Last year’s acquisition of IBM’s server business and Motorola smartphone units is dragging down Lenovo’s slowing, yet profitable, PC business. 

Job cuts and a shift away from aggressive competition in China will help the company meet its stated timeline to turn the smartphone unit profitable, Chairman and Chief Executive Officer Yang Yuanqing said.

“We significantly grew our smartphone business in the rest of the emerging markets, that’s our strategy,” Yang said in a phone interview after the earnings announcement. “We know our China competition is too fierce, so we just shift our focus.”

The shares closed almost 6 percent higher at a three-month high of HK$7.70. They remain down about 25 percent for the year.
Motorola Turnaround

Lenovo is committed to meeting the goal of turning the smartphone business profitable in the next one to two quarters, or six quarters after acquiring the Motorola brand, Yang said Thursday.
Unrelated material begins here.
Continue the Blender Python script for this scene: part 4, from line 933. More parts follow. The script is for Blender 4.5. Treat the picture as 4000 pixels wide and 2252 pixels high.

It will be more aggressive in boosting market share in mature markets such as the U.S. and Europe next year, he said.

Yang is “more confident” the enterprise business, which was bolstered by the purchase of a unit from IBM last year, will reach its target for $5 billion in annual sales within a year of that acquisition, he said.

Revenue for the period climbed to $12.2 billion, compared with estimates for $11.8 billion. Sales in China dropped by 12 percent from a year earlier, it said.

“Revenue was ahead as Lenovo shipped more smartphones than expected, but recurring profit appears to be slightly below what consensus numbers implied,” Jefferies Inc. analyst Ken Hui wrote in a note after the earnings announcement.